China’s Compliance With US Sanctions and Russia
Andrew Korybko
Andrew Korybko's Newsletter
China’s Voluntary Compliance With US Sanctions Prevents Russia From Paying Its SCO Dues. This wasn’t officially a secret, but it also wasn’t exactly public knowledge either.
Russia's Special Presidential Representative for SCO Affairs Bakhtiyor Khakimov revealed last week that “It's no secret, but we, for example, and I mean the Russian side, are facing serious difficulties in transferring our share contribution to the general budget of the SCO, because the bank is located in China, and, according to the basic documents, the share contribution is made only in US dollars.” China’s voluntary compliance with US sanctions therefore prevents Russia from paying its SCO dues.
Unlike what Khakimov claimed, while this wasn’t officially a secret, it wasn’t exactly public knowledge either. Many among the Mainstream Media and the Alt-Media Community alike are under the false impression that China proudly rebuffs all of the US’ sanctions demands due to Beijing’s sharp rhetoric about them. This is in spite of RT informing the world about Russia and China’s US-provoked payment problems in early September. They wrote about it here, which was then analyzed here.
Those who might have shrugged off that report as hyperbole or imagined that it was a “5D chess master plan” to “psyche out the US” like some on social media speculated now know that it was accurate after what Khakimov just revealed. China is so afraid of the US’ secondary sanctions threats that it won’t even let Russia pay its dollar-denominated SCO dues despite both being among its founding members. This reality is the exact opposite of what the general Western and non-Western public thought.

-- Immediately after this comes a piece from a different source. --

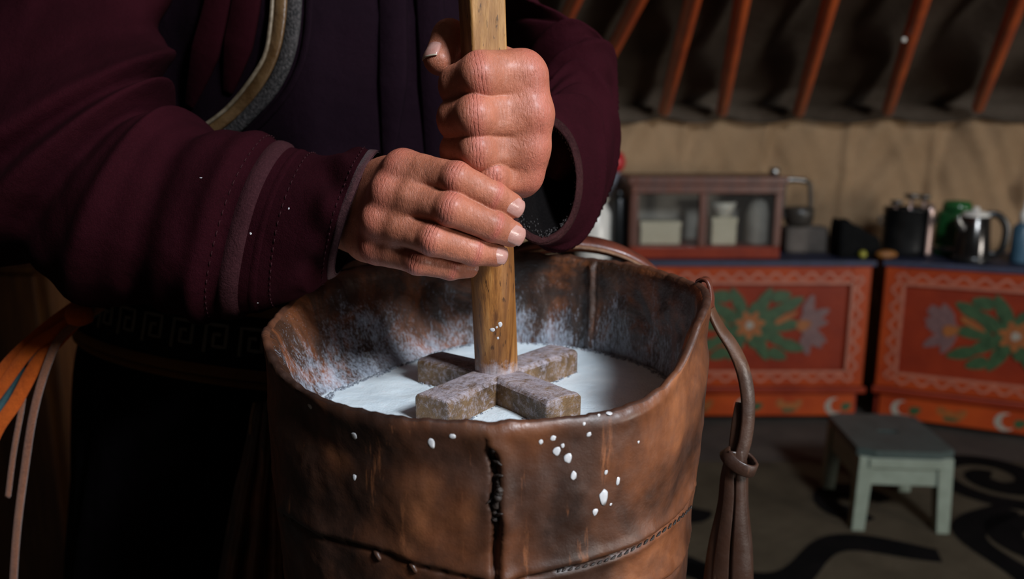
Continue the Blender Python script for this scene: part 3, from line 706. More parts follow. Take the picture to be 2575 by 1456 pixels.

Few among them knew that the organization’s dues were denominated in dollars, which was probably agreed to at the turn of the century during its founding for reasons of financial convenience but wasn’t ever modified even after the West’s unprecedented sanctions against Russia since 2022. It’s frankly surprising that no changes were made after that nor any workarounds devised, so much so that Khakimov felt that he had to complain about this publicly, considering the SCO’s security-centric focus.